→ WHAT THE TASK REQUIRES:
Find the string "More" and gather every line that holds it.

→ ENTRIES:
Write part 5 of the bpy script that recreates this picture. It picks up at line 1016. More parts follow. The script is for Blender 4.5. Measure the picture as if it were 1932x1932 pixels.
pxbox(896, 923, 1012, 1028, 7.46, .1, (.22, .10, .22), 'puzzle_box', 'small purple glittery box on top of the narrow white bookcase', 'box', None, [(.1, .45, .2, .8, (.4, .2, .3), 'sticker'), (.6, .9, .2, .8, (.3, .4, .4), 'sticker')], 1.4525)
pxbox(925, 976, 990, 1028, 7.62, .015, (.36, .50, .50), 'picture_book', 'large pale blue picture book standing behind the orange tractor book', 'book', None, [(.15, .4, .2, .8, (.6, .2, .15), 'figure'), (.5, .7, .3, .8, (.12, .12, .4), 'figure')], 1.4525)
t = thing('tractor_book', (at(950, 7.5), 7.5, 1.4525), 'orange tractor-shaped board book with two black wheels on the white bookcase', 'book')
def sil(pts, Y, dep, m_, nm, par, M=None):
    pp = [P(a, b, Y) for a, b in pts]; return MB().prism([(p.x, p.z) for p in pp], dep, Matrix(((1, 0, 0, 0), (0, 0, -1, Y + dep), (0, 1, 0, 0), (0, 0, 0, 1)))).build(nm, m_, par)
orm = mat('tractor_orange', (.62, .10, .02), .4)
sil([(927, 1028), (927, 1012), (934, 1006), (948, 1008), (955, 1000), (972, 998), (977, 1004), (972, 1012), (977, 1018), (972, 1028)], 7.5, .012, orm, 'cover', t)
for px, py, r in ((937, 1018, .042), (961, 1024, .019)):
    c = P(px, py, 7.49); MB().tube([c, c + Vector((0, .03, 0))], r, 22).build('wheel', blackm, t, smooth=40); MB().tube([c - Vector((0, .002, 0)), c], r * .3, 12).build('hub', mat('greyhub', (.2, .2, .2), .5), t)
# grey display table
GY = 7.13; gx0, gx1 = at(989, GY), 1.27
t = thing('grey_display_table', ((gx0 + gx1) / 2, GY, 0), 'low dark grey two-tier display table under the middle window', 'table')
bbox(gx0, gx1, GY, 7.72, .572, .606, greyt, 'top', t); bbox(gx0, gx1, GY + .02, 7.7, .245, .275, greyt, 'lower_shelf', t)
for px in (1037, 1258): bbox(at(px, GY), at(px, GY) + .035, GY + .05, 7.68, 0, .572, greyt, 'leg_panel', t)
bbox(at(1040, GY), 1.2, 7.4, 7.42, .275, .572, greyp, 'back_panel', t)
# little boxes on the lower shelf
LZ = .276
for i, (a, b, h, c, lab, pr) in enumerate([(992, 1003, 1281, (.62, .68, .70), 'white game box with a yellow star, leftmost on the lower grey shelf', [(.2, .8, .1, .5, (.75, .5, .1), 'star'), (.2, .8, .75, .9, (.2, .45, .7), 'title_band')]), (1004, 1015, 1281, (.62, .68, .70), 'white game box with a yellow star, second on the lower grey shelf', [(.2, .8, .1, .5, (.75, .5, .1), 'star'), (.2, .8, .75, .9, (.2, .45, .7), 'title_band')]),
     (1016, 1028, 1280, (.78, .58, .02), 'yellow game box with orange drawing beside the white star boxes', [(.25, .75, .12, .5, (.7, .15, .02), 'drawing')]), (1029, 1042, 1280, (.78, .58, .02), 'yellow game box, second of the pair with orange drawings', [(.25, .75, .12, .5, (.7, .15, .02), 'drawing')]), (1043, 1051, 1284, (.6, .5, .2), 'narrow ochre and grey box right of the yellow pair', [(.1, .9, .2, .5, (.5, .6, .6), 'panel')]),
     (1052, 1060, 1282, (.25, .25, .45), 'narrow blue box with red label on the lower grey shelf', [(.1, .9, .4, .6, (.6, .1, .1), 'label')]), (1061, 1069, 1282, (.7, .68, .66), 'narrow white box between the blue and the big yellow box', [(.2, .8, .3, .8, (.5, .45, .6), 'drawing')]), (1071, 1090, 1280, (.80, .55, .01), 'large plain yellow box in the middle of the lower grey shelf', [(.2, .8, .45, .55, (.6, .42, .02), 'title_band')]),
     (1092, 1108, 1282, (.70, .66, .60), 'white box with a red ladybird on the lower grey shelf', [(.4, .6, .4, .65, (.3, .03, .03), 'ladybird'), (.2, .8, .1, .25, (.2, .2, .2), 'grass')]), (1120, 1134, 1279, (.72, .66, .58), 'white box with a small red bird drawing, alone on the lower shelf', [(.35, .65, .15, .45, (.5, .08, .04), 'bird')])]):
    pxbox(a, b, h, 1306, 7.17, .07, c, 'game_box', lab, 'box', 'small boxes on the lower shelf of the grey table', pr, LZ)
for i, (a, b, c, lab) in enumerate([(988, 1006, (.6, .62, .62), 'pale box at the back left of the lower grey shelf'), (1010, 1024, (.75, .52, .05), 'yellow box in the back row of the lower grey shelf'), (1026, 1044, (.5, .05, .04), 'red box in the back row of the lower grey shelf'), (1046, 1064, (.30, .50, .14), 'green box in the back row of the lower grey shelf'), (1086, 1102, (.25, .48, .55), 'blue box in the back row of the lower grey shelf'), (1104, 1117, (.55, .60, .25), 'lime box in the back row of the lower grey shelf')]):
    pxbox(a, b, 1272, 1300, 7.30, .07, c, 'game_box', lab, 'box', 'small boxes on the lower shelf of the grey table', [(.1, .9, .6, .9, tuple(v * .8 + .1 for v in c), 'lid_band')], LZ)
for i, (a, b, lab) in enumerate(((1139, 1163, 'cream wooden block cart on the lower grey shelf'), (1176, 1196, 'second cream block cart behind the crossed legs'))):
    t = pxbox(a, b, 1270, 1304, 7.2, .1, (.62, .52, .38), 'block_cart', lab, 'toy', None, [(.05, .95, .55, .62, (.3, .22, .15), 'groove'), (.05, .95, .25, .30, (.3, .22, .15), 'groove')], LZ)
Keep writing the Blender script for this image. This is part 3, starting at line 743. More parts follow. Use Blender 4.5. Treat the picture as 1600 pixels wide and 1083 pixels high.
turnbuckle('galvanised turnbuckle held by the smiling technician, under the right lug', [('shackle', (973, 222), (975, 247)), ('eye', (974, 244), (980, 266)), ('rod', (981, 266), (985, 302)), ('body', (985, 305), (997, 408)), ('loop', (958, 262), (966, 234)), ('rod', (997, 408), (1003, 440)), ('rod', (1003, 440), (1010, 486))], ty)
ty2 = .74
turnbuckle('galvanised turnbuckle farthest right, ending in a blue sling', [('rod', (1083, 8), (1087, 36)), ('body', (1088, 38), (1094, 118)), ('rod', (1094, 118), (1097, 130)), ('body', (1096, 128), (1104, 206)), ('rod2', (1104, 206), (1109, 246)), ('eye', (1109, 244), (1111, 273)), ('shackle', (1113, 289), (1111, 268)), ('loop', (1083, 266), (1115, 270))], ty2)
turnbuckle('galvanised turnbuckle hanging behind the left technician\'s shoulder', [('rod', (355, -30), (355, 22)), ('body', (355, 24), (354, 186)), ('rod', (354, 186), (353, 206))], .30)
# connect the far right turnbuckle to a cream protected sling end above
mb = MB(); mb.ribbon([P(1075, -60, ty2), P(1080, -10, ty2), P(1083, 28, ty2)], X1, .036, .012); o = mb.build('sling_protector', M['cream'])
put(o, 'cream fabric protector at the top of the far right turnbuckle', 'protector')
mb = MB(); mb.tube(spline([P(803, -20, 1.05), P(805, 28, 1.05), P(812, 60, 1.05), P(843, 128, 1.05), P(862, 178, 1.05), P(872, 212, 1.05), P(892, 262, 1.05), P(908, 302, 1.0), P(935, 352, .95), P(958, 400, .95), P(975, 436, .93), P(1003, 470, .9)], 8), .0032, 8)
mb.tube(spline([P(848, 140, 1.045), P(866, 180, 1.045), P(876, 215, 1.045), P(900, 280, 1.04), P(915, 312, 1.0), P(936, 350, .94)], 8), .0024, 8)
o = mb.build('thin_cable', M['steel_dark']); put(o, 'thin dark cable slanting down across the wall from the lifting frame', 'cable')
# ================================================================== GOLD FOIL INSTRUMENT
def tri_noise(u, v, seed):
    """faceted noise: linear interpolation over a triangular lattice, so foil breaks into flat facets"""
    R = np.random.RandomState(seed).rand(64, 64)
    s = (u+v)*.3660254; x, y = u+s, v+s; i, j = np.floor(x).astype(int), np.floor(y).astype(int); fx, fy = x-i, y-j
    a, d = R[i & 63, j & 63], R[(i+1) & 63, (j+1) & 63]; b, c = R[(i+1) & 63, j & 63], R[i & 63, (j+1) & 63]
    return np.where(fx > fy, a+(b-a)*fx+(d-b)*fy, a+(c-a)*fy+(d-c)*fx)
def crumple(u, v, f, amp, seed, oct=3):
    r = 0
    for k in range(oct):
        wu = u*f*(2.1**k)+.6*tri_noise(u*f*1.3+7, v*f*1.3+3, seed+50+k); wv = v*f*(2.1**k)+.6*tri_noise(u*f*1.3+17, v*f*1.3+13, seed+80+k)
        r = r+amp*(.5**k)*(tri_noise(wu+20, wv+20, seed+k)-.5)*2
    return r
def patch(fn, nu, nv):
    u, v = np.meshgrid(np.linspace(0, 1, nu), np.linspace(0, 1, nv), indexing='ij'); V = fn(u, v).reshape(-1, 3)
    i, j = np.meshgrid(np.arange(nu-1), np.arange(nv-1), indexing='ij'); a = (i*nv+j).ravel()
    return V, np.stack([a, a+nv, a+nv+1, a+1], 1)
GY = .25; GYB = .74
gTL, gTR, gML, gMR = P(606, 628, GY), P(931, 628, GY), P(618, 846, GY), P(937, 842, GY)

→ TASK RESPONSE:
Write part 5 of the bpy script that recreates this picture. It picks up at line 1016. More parts follow. The script is for Blender 4.5. Measure the picture as if it were 1932x1932 pixels.
Keep writing the Blender script for this image. This is part 3, starting at line 743. More parts follow. Use Blender 4.5. Treat the picture as 1600 pixels wide and 1083 pixels high.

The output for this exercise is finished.